Its aim is to strengthen critical thinking skills, boost social collaboration and to encourage curiosity about the world by inspiring artistic creativity in the four disciplines.

Kerri Wallin, Principal at Nootka Elementary, says the benefits of a fine arts education are far-reaching.

“We know that music education at an early age is extremely beneficial to brain development, and this kind of outside-of-the-box learning is great for these students who will be eventually working, especially in the arts field,” she said.

The program, offered exclusively to Vancouver students, augments the standard curriculum while allotting a third of the week to fine arts lessons. Nootka Elementary offers 450 spots, admitting students based on an annual lottery. While there are no entry requirements, the program encourages children who are self-motivated and are able to work well with others.

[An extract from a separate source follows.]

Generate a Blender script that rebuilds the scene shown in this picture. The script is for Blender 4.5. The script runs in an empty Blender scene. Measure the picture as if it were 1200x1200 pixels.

“At the end of the day, kids with all learning needs experience a boost in self-esteem and confidence, because the arts help them to show off their talents and cultivate these skills,” Walling said.

However, staffing and funding issues threaten programs such as Nootka Fine Arts.

“It’s definitely a heavy teaching assignment, because instructors need to get through their core curriculum, but also get enough time for the arts,” Wallin said.

Scott Goble, a researcher in curriculum at the University of B.C.’s Faculty of Education, said that recent arts budget cuts are a detriment to these educational programs.

“It’s been looking a little better in the last couple of weeks, but unfortunately, it’s threatening our research on the importance of these programs too,” he said.

According to Wallin, equipping elementary school children with a fine arts background gives students an advantage in a cosmopolitan setting.

“Vancouver is a very cultured place, with many families invested in the arts. Let’s face it, we’re going to have a lot of employment opportunities in these areas,” she said.